The April 25, 2003 issue of The Argus featured a two-page spread of Wespeaks written collectively by 33 students. The title: “It is time for lasting, institutional change.”
The crux of the concern was that marginalized students—marginalized along lines like race, class, gender, sexuality, and ability—were both underrepresented and under-served by the Wesleyan system. The solution that the students called for was a physical space that would act as a home to anti-oppression work in general. What was proposed was an anti-oppression organizing center, which now exists as the University Organizing Center in 190 High Street. This was part of a larger trend in which students who are historically silenced “claim space” in the University for themselves. Both 200 Church and Turath House were born from the same wave of activism and are two relatively recent additions to the list of student spaces like Malcolm X House and Open House.
But demanding space doesn’t just mean physical space. Long before 2003, students had called for symbolic space in the University through representation in the curriculum. The African American Studies Department; the Feminist, Gender, and Sexuality Studies Department; and the Disability Studies Course Cluster all demonstrate the importance of symbolic space in making the University a more collaborative, safe, and empowering environment.
These are moments in our history to be proud of and to draw inspiration from. Today, more than ever, we need space and we need to protect space. Alongside the sentiment that activism is not the same as it used to be, there are concerns that the Wesleyan community is too fragmented to function. Identity groups are having identity crisis. The number of active queer alliances has fallen from over ten to just one in only a few years. All sorts of students from all sorts of backgrounds are feeling disillusioned and disempowered–with good reason too. While some groups on campus are thriving, far too many are struggling to even stay in existence.
Although the climate has changed dramatically since 2003, there is a similar sense that things aren’t moving. To borrow language from the authors of those Wespeaks, if Wesleyan were a train, we’d be missing our conductor.
But as long as we–the students of Wesleyan–have a space, any space, no matter how grungy or ragtag, there is a way out of the confusion and disarray. When the sterile conference rooms of Usdan fail us, we can break ties with the system and gather an army on our own territory–without going through Room Request. In the UOC, as well as in other student-run spaces, we are liberated. In these spaces, we have the freedom to recreate the world (and the University) as we envision it.

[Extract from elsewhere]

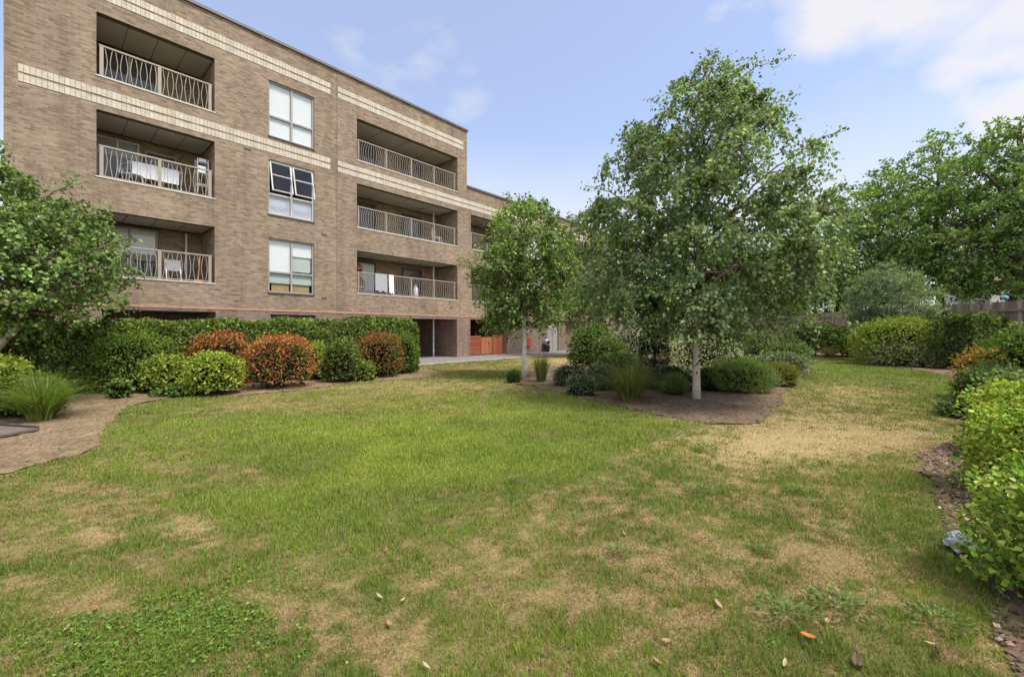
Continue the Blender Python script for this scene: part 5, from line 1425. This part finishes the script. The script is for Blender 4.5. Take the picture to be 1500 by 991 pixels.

More than just a physical space, the UOC represents a forceful carving of space in the collective consciousness of Wesleyan. The hope is that people see the University Organizing Center as more than a meeting place. When we walk into the building, we are challenged by other student groups, by anti-oppression literature in the library, and by old Argus and Hermes articles plastered on the wall. We are challenged to engage with each other in dialogue and collaboration. We are challenged to see each other for the commonalities we share and to think about how our own causes intersect in the larger picture that is the timeline of our world.
With a space like the University Organizing Center, and with the strength of those who came before us, we are challenged to create community.